# Stored data start
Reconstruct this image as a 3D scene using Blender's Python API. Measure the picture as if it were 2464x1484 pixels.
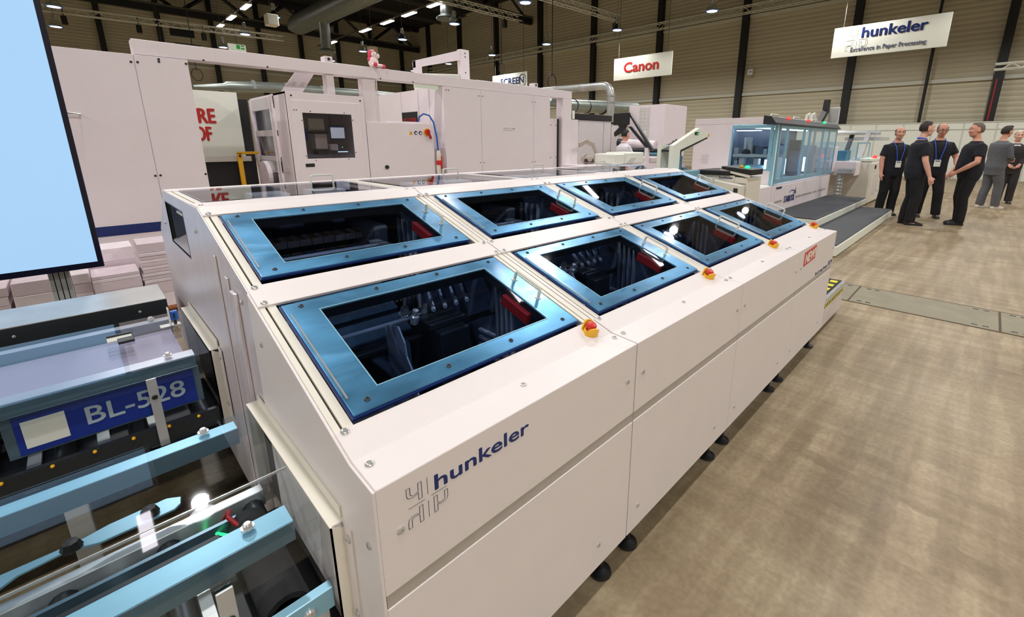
import bpy, bmesh, math, random
from mathutils import Vector, Matrix
random.seed(7)
for o in list(bpy.data.objects): bpy.data.objects.remove(o, do_unlink=True)
scene = bpy.context.scene
COL = scene.collection
# ------------------------------------------------------------------ camera, world, exposure
YAW, PITCH, ROLL, FPX, PPX, PPY, EYE = 0.771949, 0.247465, 0.0028898, 1079.55, 1305.64, 612.67, 1.5
_f = Vector((math.cos(YAW)*math.cos(PITCH), math.sin(YAW)*math.cos(PITCH), -math.sin(PITCH)))
_r = Vector((math.sin(YAW), -math.cos(YAW), 0)); _u = _r.cross(_f)
_R = math.cos(ROLL)*_r + math.sin(ROLL)*_u; _U = -math.sin(ROLL)*_r + math.cos(ROLL)*_u
cam = bpy.data.objects.new('camera', bpy.data.cameras.new('camera')); COL.objects.link(cam)
cam.matrix_world = Matrix(((_R.x, _U.x, -_f.x, 0), (_R.y, _U.y, -_f.y, 0), (_R.z, _U.z, -_f.z, EYE), (0, 0, 0, 1)))
cam.data.sensor_width = 36; cam.data.lens = FPX*36/2464
cam.data.shift_x = (1232-PPX)/2464; cam.data.shift_y = (PPY-742)/2464
cam.data.clip_start = .02; cam.data.clip_end = 300
scene.camera = cam
world = bpy.data.worlds.new('world'); scene.world = world; world.use_nodes = True
world.node_tree.nodes['Background'].inputs[0].default_value = (.9, .92, 1, 1)
world.node_tree.nodes['Background'].inputs[1].default_value = .12
scene.view_settings.view_transform = 'Standard'; scene.view_settings.look = 'None'
scene.view_settings.gamma = 1; scene.view_settings.use_curve_mapping = False
scene.view_settings.exposure = 0.0
LAMP_W = 236.0     # one high-bay lamp
TUBE_E = 12.0       # emission of one fluorescent tube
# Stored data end
Write out the whole listing again, exactly, with no pictures.

■ **Worked solution**:
Reconstruct this image as a 3D scene using Blender's Python API. Measure the picture as if it were 2464x1484 pixels.
import bpy, bmesh, math, random
from mathutils import Vector, Matrix
random.seed(7)
for o in list(bpy.data.objects): bpy.data.objects.remove(o, do_unlink=True)
scene = bpy.context.scene
COL = scene.collection
# ------------------------------------------------------------------ camera, world, exposure
YAW, PITCH, ROLL, FPX, PPX, PPY, EYE = 0.771949, 0.247465, 0.0028898, 1079.55, 1305.64, 612.67, 1.5
_f = Vector((math.cos(YAW)*math.cos(PITCH), math.sin(YAW)*math.cos(PITCH), -math.sin(PITCH)))
_r = Vector((math.sin(YAW), -math.cos(YAW), 0)); _u = _r.cross(_f)
_R = math.cos(ROLL)*_r + math.sin(ROLL)*_u; _U = -math.sin(ROLL)*_r + math.cos(ROLL)*_u
cam = bpy.data.objects.new('camera', bpy.data.cameras.new('camera')); COL.objects.link(cam)
cam.matrix_world = Matrix(((_R.x, _U.x, -_f.x, 0), (_R.y, _U.y, -_f.y, 0), (_R.z, _U.z, -_f.z, EYE), (0, 0, 0, 1)))
cam.data.sensor_width = 36; cam.data.lens = FPX*36/2464
cam.data.shift_x = (1232-PPX)/2464; cam.data.shift_y = (PPY-742)/2464
cam.data.clip_start = .02; cam.data.clip_end = 300
scene.camera = cam
world = bpy.data.worlds.new('world'); scene.world = world; world.use_nodes = True
world.node_tree.nodes['Background'].inputs[0].default_value = (.9, .92, 1, 1)
world.node_tree.nodes['Background'].inputs[1].default_value = .12
scene.view_settings.view_transform = 'Standard'; scene.view_settings.look = 'None'
scene.view_settings.gamma = 1; scene.view_settings.use_curve_mapping = False
scene.view_settings.exposure = 0.0
LAMP_W = 236.0     # one high-bay lamp
TUBE_E = 12.0       # emission of one fluorescent tube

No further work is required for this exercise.